Toujours selon ces documents, ces suspects ont aussi transporté des cadeaux et Pier Antonio Panzeri et sa femme utilisaient en outre une carte de crédit appartenant à une personne qu'ils appelaient "le géant" et qui n'a pas été identifiée.

Nicola Colli, avocat de la famille Panzeri, a déclaré que la femme et la fille avaient été assignées à domicile et que la justice italienne se prononcerait la semaine prochaine sur leur éventuelle extradition en Belgique.

Les ministres des Affaires étrangères de l'Union européenne ont exprimé lundi leur consternation face à ce scandale de corruption présumée.

"La nouvelle est certainement très inquiétante", a déclaré à la presse Josep Borrell, le chef de la diplomatie européenne.

L'Allemande Annalena Baerbock a dit pour sa part que la "pleine force de la loi" devait primer dans cette affaire. "Il en va de la crédibilité de l'Europe et cela doit avoir des conséquences dans différents domaines".

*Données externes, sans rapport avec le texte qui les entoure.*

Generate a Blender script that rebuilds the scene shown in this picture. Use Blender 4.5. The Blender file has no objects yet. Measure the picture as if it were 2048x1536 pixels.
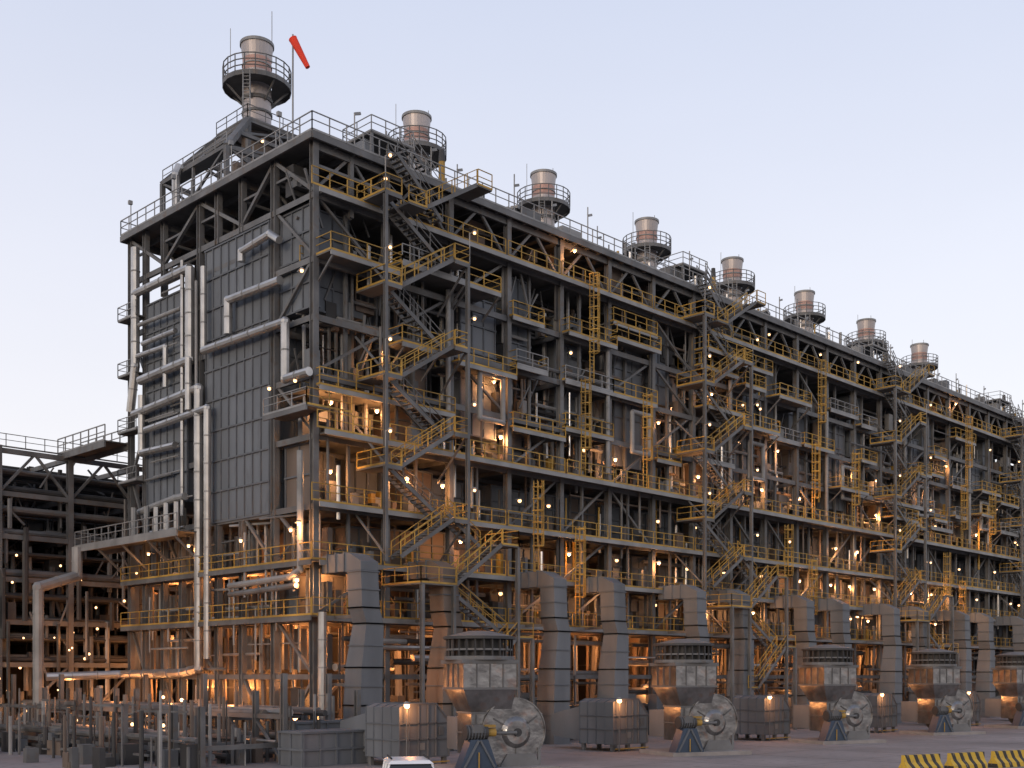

La présidente de la Commission européenne a tenu un discours identique.

"C'est une question de confiance du peuple dans nos institutions", a dit Ursula von der Leyen, en faisant part de sa "plus haute préoccupation".

"C'est absolument inacceptable, toute forme de corruption", a déclaré le ministre tchèque des Affaires étrangères, Jan Lipavsky, avant une réunion avec ses homologues à Bruxelles destinée à décider de nouvelles sanctions contre l'Iran et la Russie.